Le pire pour lui? Qu'on ne le croie pas. Quand il a rallumé pour la première fois son téléphone quatre semaines après le fatidique 18 août, il n'a lu que deux messages vraiment négatifs sur des centaines. Pourtant, il n'a pas réussi à sortir dans la rue.
A cette époque, il lui était très difficile d'envisager l'avenir. «Pour la première fois de ma vie, je n'avais absolument plus d'espoir», rembobine Flückiger. Au bout de dix jours, il s'est aventuré pour la première fois dans la forêt avec Lisa. Cette même forêt qui sera son refuge pendant de nombreux jours encore.
Ce n'est que le 17 décembre, quand la chambre disciplinaire a levé sa suspension provisoire, que le Bernois a retrouvé des couleurs. Avant ça, il ne pouvait pas s'imaginer recommencer à rouler.
Mais finalement, l'amour de son sport a été plus fort.
La semaine dernière, Mathias Flückiger était en camp d'entraînement en Espagne avec son équipe.
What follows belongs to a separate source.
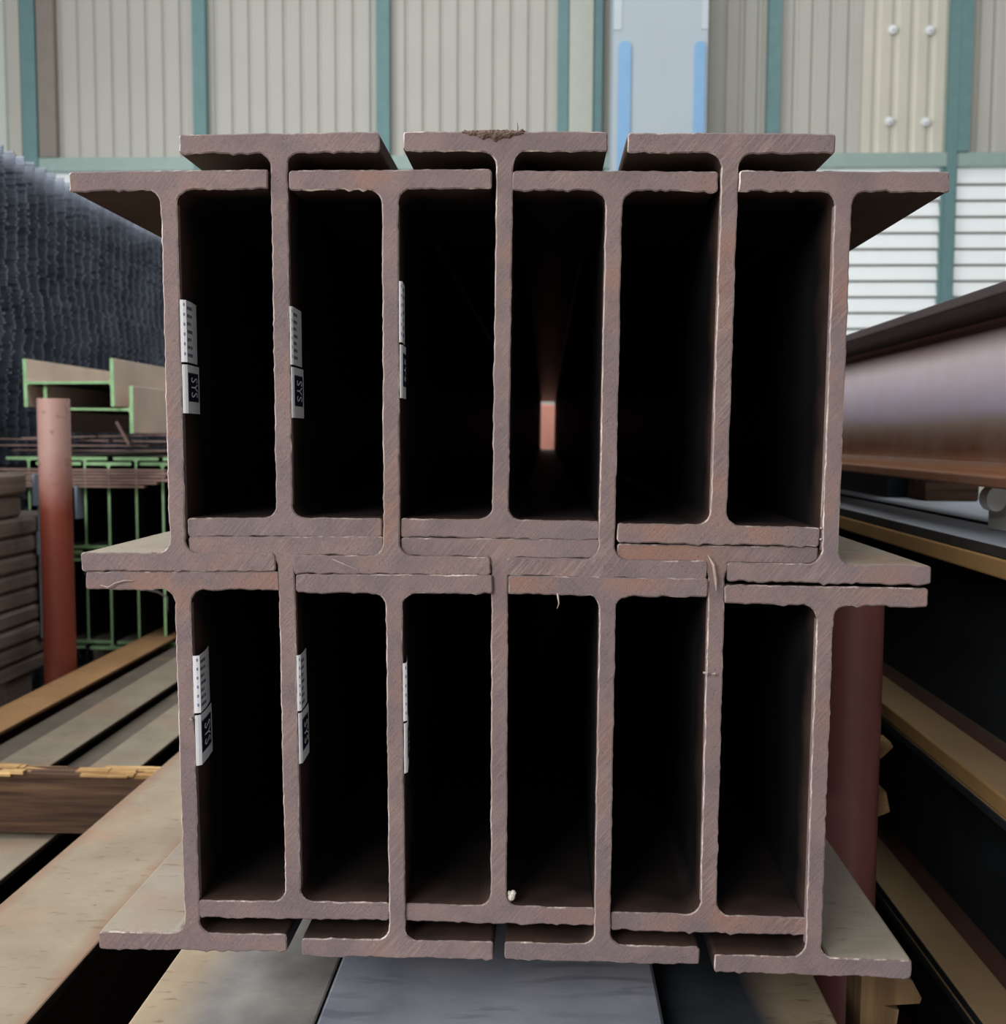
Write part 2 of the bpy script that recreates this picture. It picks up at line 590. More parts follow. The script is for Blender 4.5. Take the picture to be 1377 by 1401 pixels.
def beam(name, H, B, tw, tf, r, L, mats, loc, rot=(0, 0, 0), fine=False, rule=None, seed=0):
    """mats: 0 body, 1 cut end, 2 cut edge, 3 weathered outside.  Origin at the front end, centre of the section."""
    rnd = random.Random(seed)
    p = profile(H, B, tw, tf, r)
    rings = []
    if fine:
        p = subdivide(p, .0045)
        nn = normals(p)
        jit, w = [], 0
        for (x, z), (nx, nz) in zip(p, nn):
            w = .45 * w + rnd.gauss(0, .00042)
            under = nz < -.7
            j = max(-.0011, min(.0012, w * (1.2 if under else .62)))
            if under and rnd.random() < .05:
                j += rnd.uniform(.0006, .0018)
            if nz > .7 and rnd.random() < .015:
                j += rnd.uniform(.0003, .0009)
            jit.append(j)
        ch = .0013
        rings.append((0, [(x + nx * (j - ch), z + nz * (j - ch)) for (x, z), (nx, nz), j in zip(p, nn, jit)]))
        rings.append((.0011, [(x + nx * j, z + nz * j) for (x, z), (nx, nz), j in zip(p, nn, jit)]))
        rings.append((.0085, p))
    else:
        rings.append((0, p))
    rings.append((L, p))
    n = len(p)
    m = MB()
    m.v = [(x, y, z) for y, q in rings for x, z in q]
    m.f.append(list(range(n)))
    m.mi.append(1)
    for k in range(len(rings) - 1):
        for i in range(n):
            j = (i + 1) % n
            m.f.append([k * n + j, k * n + i, (k + 1) * n + i, (k + 1) * n + j])
            mi = (4 if abs(p[i][0]) < .0085 and abs(p[i][1]) < H / 2 - tf else 2) if fine and k == 0 else 0
            if fine and k == 1 and abs(p[i][0] - p[j][0]) < 1e-5 and abs(p[i][0]) < .02:
                m.mi.append(1)
                continue
            if mi == 0 and rule:
                cx, cz = (p[i][0] + p[j][0]) / 2, (p[i][1] + p[j][1]) / 2
                mi = rule(cx, cz)
            m.mi.append(mi)
    last = (len(rings) - 1) * n
    m.f.append([last + i for i in range(n)][::-1])
    m.mi.append(1)
    return m.build(name, mats, None, loc, rot)


HB = dict(H=.4, B=.2, tw=.0165, tf=.0192, r=.0135)
main = {  # centre x, centre z, tilt, label
    'U1': (-.3751, .0614, .0075), 'U2': (-.1550, .0608, .0012), 'U3': (.0629, .0591, -.0095), 'U4': (.2831, .0568, -.0095),
    'I1': (-.2655, .0977, .0055), 'I2': (-.0441, .0977, -.0072), 'I3': (.1740, .0942, -.0128),
    'L1': (-.3679, -.3385, .0118), 'L2': (-.1512, -.3391, .0068), 'L3': (.0622, -.3394, -.0037), 'L4': (.2773, -.3464, -.0072),
    'J1': (-.2608, -.3019, .0107), 'J2': (-.0455, -.3020, .0016), 'J3': (.1710, -.3070, -.0045)}
labels = {
    'U1': 'rusty H-beam at the left end of the upper tier, top flange overhanging left',
    'U2': 'upper tier H-beam under the gap between first and second raised beams, slim white label on its web',
    'U3': 'upper tier H-beam bounding the right of the tunnel where daylight shows',
    'U4': 'rusty H-beam at the right end of the upper tier, top flange overhanging right',
    'I1': 'raised H-beam topping the stack at left, grey paper label on its web',
    'I2': 'raised H-beam topping the stack in the middle, crusty flakes on its top flange',
    'I3': 'raised H-beam topping the stack at right, tilted down to the right',
    'L1': 'rusty H-beam at the left end of the lower tier, dusty bottom flange overhanging left',
    'L2': 'lower tier H-beam with slim white label, directly below the second low beam of the upper tier',
    'L3': 'lower tier H-beam on the grey board right of the white crumb',
    'L4': 'rusty H-beam at the right end of the lower tier, dusty bottom flange overhanging right',
    'J1': 'nested lower tier H-beam at left with a torn grey paper label on its web',
    'J2': 'nested lower tier H-beam in the middle with a white crumb on its bottom flange',
    'J3': 'nested lower tier H-beam at right with a bent burr near its top flange'}


def rule_for(k):
    if k in ('U1', 'L1'):
        return lambda x, z: 3 if (x < -.004 and abs(z) < .19) else (3 if z > .199 and k == 'U1' else 0)
    if k in ('U4', 'L4'):
        return lambda x, z: 3 if (x > .004 and abs(z) < .19) else (3 if z > .199 and k == 'U4' else 0)
    if k[0] == 'I':
        return lambda x, z: 3 if z > .17 else 0
    return lambda x, z: 3 if z > .199 and k[0] == 'U' else 0


beams = {}
for i, (k, (cx, cz, th)) in enumerate(main.items()):
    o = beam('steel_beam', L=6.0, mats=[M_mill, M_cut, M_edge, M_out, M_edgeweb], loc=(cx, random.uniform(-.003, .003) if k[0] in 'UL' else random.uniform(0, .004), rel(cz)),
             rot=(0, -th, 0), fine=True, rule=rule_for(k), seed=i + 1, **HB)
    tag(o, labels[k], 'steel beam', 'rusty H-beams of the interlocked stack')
    beams[k] = o


# paper labels on the webs (children of their beams); coordinates local to the beam
def text_mesh(body, size):
    cu = bpy.data.curves.new('logo', 'FONT')
    cu.body = body
    cu.size = size
    cu.align_x = 'CENTER'
    cu.align_y = 'CENTER'
    cu.resolution_u = 2
    to = bpy.data.objects.new('logo', cu)
    col.objects.link(to)
    bpy.context.view_layer.update()
    me = bpy.data.meshes.new_from_object(to.evaluated_get(bpy.context.evaluated_depsgraph_get()))
    vs = [tuple(v.co) for v in me.vertices]
    fs = [list(q.vertices) for q in me.polygons]
    bpy.data.objects.remove(to)
    return vs, fs


LOGO = text_mesh('SYS', .0165)


def sheet_mesh(xw, fold, y_fold, y_end, lift_end, z0, z1, skew=0.0):
    """folded paper: a strip turned out towards the opening and a back part lying along the web"""
    th = .0004
    path = [(xw + .0006, .0006), (xw + .0006 + fold * .5, y_fold * .45), (xw + .0006 + fold, y_fold),
            (xw + fold * .8 + lift_end * .2, y_fold + (y_end - y_fold) * .5), (xw + lift_end, y_end)]
    m = MB()
    n = len(path)
    off = [(-th, 0)] * n
    for a, b in [(0, 0)]:
        vs = []
        for z in (z0, z1):
            for i, (x, y) in enumerate(path):
                vs.append((x, y, z + skew * y))
        for z in (z0, z1):
            for (x, y), (ox, oy) in zip(path, off):
                vs.append((x + ox, y + .0003, z + skew * y))
        fs = [[i, i + 1, n + i + 1, n + i] for i in range(n - 1)]
        fs += [[2 * n + i + 1, 2 * n + i, 3 * n + i, 3 * n + i + 1] for i in range(n - 1)]
        fs += [[i + 1, i, 2 * n + i, 2 * n + i + 1] for i in range(n - 1)] + [[n + i, n + i + 1, 3 * n + i + 1, 3 * n + i] for i in range(n - 1)]
        fs += [[0, n, 3 * n, 2 * n], [n - 1, 3 * n - 1, 4 * n - 1, 2 * n - 1]]
        m.add(vs, fs)
    return m, path


tags = {  # fold width, y_end, z top, z split, z bottom (relative to the camera height), skew
    'U1': (.0050, .046, .135, .072, .022, 0.0), 'I1': (.0022, .046, .129, .070, .018, 0.0), 'U2': (.0026, .034, .153, .092, .038, 0.0),
    'L1': (.0060, .048, -.226, -.287, -.341, .02), 'J1': (.0032, .039, -.224, -.283, -.337, 0.0), 'L2': (.0034, .024, -.230, -.291, -.344, .1)}
for k, (fold, ye, zt, zs, zb, sk) in tags.items():
    cz = main[k][1]
    xw = HB['tw'] / 2
    m, path = sheet_mesh(xw, fold, .0032, ye, .0012, zs + .0012 - cz, zt - cz, sk)
    d = m.build('data_label', M_paper, beams[k])
    d['label'] = 'white paper data label'
    (xa, ya), (xf, yf), (xb, yb) = path[0], path[2], path[4]
    pr = MB()
    hgt = zt - zs
    for r in range(6):                                   # faint grey rows of print
        z = zs - cz + .008 + (hgt - .014) * r / 5
        x1, y1 = xa + (xf - xa) * .45, ya + (yf - ya) * .45
        x2, y2 = xa + (xf - xa) * .7, ya + (yf - ya) * .7
        pr.add([(x1 + .0003, y1 - .0004, z), (x2 + .0003, y2 - .0004, z), (x2 + .0003, y2 - .0004, z + .003), (x1 + .0003, y1 - .0004, z + .003)], [[0, 1, 2, 3]])
    (xm, ym) = path[3]
    for r in range(7):
        z = zs - cz + .007 + (hgt - .016) * r / 6
        for a, b in ((.08, .5 if r % 3 else .9), (.58, .86 if r % 2 else .7)):
            q = []
            for t in (a, b):
                q.append((xf + (xm - xf) * t + .0004, yf + (ym - yf) * t))
            pr.add([(q[0][0], q[0][1], z), (q[1][0], q[1][1], z), (q[1][0], q[1][1], z + .0032), (q[0][0], q[0][1], z + .0032)], [[0, 1, 2, 3]])
    pr.build('print', M_inkgrey, d)
    # lower logo sheet, set slightly askew, its strip a little behind
    m, path = sheet_mesh(xw + .0006, fold * .8, .0040, ye + .0015, .0016, zb - cz, zs - .0012 - cz, sk)
    g = m.build('logo_label', M_paper, beams[k])
    g['label'] = 'white paper label with dark logo square'
    (xf, yf), (xm, ym), (xb, yb) = path[2], path[3], path[4]
    hl = zs - zb
    z1, z0 = zs - cz - .009, zb - cz + .012
    sq = MB()
    A = (xf + (xm - xf) * .06, yf + (ym - yf) * .06)
    Bq = (xm + (xb - xm) * .72, ym + (yb - ym) * .72)
    e = .0005
    sq.add([(A[0] + e, A[1], z0 + sk * A[1]), (xm + e, ym, z0 + sk * ym), (Bq[0] + e, Bq[1], z0 + sk * Bq[1]),
            (A[0] + e, A[1], z1 + sk * A[1]), (xm + e, ym, z1 + sk * ym), (Bq[0] + e, Bq[1], z1 + sk * Bq[1])], [[0, 1, 4, 3], [1, 2, 5, 4]])
    sq.build('logo_square', M_ink, g)
    vs, fs = LOGO
    zm, ymid = (z0 + z1) / 2, (A[1] + Bq[1]) / 2
    xs = min(1.0, (z1 - z0) / .034)
    wide = (Bq[1] - A[1]) / .0135 * .75
    lv = []
    for (tx, ty, _) in vs:
        y = ymid + ty * wide
        x = xf + (xm - xf) * (y - yf) / (ym - yf) if y < ym else xm + (xb - xm) * (y - ym) / (yb - ym)
        lv.append((x + .0009, y, zm - tx * xs + sk * y))
    lt = MB().add(lv, fs)
    lt.build('logo_letters', M_paper, g)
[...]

C'est spontanément qu'il a décidé de participer à nouveau à une course sur place. «Tout à coup, j'ai compris qu'il était temps de participer à ma première compétition. J'avais un peu peur de ce moment, mais j'ai été accueilli très chaleureusement», s'enthousiasme-t-il. Sa prochaine course aura lieu dans deux semaines à Gränichen, en Argovie.
En attendant, le Bernois prend un jour après l'autre. Il ne sait pas encore si une procédure ordinaire sera engagée contre lui ou non. «L'objectif le plus important est de clore un jour cette histoire et de la laisser derrière moi. Mais je ne veux pas qu'elle soit oubliée. Elle reste une partie de moi», conclut-il.